Everything from the first line of the records to the line containing "mb.build('carpet_floor', M['carpet'], kind='structure')", inclusive, is to be extracted exactly, and nothing more.
[Begin]
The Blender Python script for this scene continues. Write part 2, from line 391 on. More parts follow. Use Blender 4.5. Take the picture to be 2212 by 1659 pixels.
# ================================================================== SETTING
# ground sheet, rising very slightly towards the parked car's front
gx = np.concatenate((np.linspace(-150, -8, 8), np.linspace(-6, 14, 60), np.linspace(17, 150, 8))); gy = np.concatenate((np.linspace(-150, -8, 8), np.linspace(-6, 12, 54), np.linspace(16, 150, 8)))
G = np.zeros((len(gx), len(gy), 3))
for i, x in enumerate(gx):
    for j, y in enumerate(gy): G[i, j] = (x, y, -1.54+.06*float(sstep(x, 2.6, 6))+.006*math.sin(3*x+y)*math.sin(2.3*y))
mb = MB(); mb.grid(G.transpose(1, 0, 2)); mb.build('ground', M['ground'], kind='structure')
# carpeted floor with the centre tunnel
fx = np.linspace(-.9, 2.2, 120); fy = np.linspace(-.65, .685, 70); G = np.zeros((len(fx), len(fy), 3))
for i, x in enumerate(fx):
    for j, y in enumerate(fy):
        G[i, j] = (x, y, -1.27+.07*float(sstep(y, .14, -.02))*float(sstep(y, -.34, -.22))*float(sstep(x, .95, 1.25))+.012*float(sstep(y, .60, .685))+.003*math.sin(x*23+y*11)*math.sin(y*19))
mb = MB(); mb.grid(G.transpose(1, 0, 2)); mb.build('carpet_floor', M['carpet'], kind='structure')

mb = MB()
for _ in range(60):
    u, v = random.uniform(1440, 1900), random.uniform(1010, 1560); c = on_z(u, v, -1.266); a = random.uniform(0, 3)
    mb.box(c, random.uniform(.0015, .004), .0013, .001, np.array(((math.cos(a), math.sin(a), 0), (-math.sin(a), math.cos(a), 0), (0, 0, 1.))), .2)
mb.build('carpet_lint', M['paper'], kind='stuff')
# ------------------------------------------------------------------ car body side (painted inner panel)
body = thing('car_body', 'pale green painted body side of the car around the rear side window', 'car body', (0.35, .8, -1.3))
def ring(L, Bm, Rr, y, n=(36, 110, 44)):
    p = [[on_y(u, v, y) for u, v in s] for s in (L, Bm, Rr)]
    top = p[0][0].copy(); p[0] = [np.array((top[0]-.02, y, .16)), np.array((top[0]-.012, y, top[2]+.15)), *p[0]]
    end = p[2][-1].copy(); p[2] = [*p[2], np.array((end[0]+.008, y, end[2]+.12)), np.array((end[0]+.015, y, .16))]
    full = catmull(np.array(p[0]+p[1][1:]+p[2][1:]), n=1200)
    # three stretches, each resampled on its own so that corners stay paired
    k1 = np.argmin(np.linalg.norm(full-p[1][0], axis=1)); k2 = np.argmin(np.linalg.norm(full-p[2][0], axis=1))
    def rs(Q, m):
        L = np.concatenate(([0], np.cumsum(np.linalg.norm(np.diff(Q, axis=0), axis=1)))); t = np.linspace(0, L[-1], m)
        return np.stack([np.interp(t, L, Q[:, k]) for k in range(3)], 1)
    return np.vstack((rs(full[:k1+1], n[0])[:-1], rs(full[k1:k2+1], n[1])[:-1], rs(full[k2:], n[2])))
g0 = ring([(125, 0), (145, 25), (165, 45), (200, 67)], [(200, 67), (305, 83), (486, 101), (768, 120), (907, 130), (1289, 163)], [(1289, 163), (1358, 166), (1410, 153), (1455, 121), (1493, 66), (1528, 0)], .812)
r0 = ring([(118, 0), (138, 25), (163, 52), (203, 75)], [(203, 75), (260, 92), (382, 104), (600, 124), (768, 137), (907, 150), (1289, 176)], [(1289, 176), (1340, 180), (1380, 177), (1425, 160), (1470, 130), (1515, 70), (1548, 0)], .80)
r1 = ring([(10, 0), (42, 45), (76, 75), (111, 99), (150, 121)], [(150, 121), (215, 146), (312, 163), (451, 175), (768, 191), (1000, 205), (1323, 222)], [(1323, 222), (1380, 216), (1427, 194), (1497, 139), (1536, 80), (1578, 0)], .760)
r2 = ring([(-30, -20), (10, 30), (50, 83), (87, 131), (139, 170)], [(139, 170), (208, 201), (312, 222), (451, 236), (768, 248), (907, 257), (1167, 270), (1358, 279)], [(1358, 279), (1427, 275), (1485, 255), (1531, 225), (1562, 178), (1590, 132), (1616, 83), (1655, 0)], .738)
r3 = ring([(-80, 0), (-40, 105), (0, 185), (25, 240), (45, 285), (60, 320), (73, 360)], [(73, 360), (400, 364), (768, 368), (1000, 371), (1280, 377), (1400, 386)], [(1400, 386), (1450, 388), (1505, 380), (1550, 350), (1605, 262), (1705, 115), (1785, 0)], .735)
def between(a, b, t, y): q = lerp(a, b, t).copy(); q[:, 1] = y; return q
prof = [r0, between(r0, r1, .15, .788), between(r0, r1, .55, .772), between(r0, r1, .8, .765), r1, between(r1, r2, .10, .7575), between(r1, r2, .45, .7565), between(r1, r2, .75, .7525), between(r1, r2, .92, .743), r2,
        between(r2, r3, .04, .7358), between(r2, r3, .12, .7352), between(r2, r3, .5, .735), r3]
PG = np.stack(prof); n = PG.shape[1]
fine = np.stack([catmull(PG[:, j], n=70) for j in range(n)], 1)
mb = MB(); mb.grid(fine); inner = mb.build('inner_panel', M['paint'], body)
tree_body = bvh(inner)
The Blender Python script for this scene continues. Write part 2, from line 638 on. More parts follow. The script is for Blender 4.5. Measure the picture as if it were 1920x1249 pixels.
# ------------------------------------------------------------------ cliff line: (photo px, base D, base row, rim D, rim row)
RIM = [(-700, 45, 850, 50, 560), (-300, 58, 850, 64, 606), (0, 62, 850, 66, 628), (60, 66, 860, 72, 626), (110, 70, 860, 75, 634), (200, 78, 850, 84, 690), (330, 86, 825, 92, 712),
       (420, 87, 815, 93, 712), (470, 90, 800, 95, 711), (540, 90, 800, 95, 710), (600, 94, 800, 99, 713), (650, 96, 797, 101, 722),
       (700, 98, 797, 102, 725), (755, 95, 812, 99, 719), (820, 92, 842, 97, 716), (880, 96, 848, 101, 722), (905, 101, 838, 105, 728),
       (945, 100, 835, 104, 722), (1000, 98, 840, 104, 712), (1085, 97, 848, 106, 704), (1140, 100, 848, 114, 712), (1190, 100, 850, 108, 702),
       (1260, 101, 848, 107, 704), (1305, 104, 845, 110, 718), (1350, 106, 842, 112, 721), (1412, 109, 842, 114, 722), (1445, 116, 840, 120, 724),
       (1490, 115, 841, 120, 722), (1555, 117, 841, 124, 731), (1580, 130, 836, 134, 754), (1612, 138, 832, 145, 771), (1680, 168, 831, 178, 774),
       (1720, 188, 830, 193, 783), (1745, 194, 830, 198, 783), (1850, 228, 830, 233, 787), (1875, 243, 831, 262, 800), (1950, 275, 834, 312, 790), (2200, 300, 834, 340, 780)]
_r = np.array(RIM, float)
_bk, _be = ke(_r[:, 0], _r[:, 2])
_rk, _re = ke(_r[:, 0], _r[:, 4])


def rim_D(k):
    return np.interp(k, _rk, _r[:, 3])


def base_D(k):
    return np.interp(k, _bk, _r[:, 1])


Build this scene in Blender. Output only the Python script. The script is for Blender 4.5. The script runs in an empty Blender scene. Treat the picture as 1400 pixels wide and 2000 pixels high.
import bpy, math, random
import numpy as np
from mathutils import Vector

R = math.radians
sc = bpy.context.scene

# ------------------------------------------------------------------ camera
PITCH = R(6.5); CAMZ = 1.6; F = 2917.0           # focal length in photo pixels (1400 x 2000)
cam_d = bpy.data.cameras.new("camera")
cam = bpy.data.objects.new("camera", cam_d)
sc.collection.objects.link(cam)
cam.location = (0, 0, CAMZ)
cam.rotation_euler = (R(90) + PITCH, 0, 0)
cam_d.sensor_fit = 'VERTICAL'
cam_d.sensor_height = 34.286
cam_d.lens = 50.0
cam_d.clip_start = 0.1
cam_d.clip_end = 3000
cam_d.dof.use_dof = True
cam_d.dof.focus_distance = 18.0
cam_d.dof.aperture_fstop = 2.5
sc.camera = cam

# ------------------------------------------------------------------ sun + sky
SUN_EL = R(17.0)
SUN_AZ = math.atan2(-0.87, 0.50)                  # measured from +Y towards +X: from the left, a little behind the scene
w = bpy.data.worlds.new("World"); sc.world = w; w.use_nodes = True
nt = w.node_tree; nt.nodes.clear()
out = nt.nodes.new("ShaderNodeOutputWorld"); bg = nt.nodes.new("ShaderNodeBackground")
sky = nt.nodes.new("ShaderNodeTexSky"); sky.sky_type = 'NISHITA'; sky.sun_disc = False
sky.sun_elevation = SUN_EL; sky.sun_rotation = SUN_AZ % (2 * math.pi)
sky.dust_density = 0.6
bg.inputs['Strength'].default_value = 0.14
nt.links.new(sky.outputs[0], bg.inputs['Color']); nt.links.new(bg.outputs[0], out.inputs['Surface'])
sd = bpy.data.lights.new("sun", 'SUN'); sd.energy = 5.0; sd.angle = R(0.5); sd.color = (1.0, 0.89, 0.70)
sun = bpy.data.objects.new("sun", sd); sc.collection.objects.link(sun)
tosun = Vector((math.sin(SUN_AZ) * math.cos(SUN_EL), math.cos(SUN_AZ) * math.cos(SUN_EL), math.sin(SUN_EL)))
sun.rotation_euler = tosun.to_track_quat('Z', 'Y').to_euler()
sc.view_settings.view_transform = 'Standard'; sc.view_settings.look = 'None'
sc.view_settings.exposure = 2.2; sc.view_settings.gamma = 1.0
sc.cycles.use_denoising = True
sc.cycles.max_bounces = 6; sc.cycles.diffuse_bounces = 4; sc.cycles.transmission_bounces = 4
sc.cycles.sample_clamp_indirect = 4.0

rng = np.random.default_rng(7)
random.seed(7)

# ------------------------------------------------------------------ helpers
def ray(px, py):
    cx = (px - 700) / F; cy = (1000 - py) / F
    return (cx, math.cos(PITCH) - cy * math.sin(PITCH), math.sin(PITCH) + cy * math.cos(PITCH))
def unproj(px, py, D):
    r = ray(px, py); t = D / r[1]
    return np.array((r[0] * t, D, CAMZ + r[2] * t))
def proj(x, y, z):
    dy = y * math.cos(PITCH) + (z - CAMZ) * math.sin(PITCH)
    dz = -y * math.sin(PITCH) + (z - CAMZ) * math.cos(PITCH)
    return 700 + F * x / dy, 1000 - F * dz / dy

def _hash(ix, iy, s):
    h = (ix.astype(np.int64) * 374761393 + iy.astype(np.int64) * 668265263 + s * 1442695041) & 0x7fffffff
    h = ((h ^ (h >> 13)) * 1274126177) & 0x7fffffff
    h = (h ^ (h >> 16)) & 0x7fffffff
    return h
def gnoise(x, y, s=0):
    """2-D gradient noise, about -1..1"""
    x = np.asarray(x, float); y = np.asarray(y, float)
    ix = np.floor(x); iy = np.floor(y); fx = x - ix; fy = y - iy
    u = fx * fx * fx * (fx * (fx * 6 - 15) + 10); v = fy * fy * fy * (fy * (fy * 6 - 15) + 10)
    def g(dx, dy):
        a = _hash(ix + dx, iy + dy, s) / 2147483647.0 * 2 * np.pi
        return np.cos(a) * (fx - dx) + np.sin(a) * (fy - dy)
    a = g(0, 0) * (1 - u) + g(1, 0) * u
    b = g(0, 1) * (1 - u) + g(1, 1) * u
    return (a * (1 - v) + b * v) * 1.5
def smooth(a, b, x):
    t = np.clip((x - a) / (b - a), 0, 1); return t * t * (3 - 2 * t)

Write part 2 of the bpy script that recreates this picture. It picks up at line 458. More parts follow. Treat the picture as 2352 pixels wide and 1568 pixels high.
[End]
Output
The Blender Python script for this scene continues. Write part 2, from line 391 on. More parts follow. Use Blender 4.5. Take the picture to be 2212 by 1659 pixels.
# ================================================================== SETTING
# ground sheet, rising very slightly towards the parked car's front
gx = np.concatenate((np.linspace(-150, -8, 8), np.linspace(-6, 14, 60), np.linspace(17, 150, 8))); gy = np.concatenate((np.linspace(-150, -8, 8), np.linspace(-6, 12, 54), np.linspace(16, 150, 8)))
G = np.zeros((len(gx), len(gy), 3))
for i, x in enumerate(gx):
    for j, y in enumerate(gy): G[i, j] = (x, y, -1.54+.06*float(sstep(x, 2.6, 6))+.006*math.sin(3*x+y)*math.sin(2.3*y))
mb = MB(); mb.grid(G.transpose(1, 0, 2)); mb.build('ground', M['ground'], kind='structure')
# carpeted floor with the centre tunnel
fx = np.linspace(-.9, 2.2, 120); fy = np.linspace(-.65, .685, 70); G = np.zeros((len(fx), len(fy), 3))
for i, x in enumerate(fx):
    for j, y in enumerate(fy):
        G[i, j] = (x, y, -1.27+.07*float(sstep(y, .14, -.02))*float(sstep(y, -.34, -.22))*float(sstep(x, .95, 1.25))+.012*float(sstep(y, .60, .685))+.003*math.sin(x*23+y*11)*math.sin(y*19))
mb = MB(); mb.grid(G.transpose(1, 0, 2)); mb.build('carpet_floor', M['carpet'], kind='structure')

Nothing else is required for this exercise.